Sachs was opening the Colloquium on Land in South Africa at the University of Cape Town. This comes as the land expropriation public hearings continue with people in Westonaria and the Vaal in Gauteng giving their views in recent days.

“We can achieve very substantial radical land reform without expense, without altering the Constitution. Now the debate has shifted on how we can achieve land expropriation without compensation – it became the debate. Can it be achieved without altering the Constitution? I think a very strong case can be made from that. But there is a itch somehow from some people who feel that the settlement of 1996 that inaugurated so many changes didn’t lead to the promise land that we expected.”

Justice Albie Sachs explained that Section 25 of the Constitution was never negotiated. He pointed out that it was not a product of Codesa, or the outcome of a deal, but was adopted by Parliament.

“Democratically elected parliament and parliament at that stage consisted overwhelmingly of people who’d been in the freedom struggle, who had come out of jail, who had been active in resisting forced removals from land, who’d been in exile, who’d been in MK, who had been fighting for freedom in this country. This is central to understanding Section 25.”

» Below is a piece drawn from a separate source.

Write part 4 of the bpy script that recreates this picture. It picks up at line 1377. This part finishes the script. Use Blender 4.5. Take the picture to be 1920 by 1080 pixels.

Sachs went on to say, a form of Constitutional control over expropriation was necessary. This would prevent those in office from using state instruments to amass wealth.

“And once you get politics, power and economic opportunities mixed up, you can see what happens, we don’t have to point to other countries, and we can point to our own experience in our own country. And what can happen even with a good constitution, if there isn’t vigilance. If you allow the expropriators to determine the justice of expropriation, you are finished.”

Sachs said academics needed to step in and apply their expertise, to help formulate the correct model to navigate the process.

He suggested that a new Expropriation Act be adopted by Parliament, which would permit expropriation.

This could then be referred to the Constitutional Court to test whether it complied with all the requirements.

The land colloquium also addressed tenure of rights, hindrances to land reform, beneficiaries of expropriation and a feminist analysis of land economics.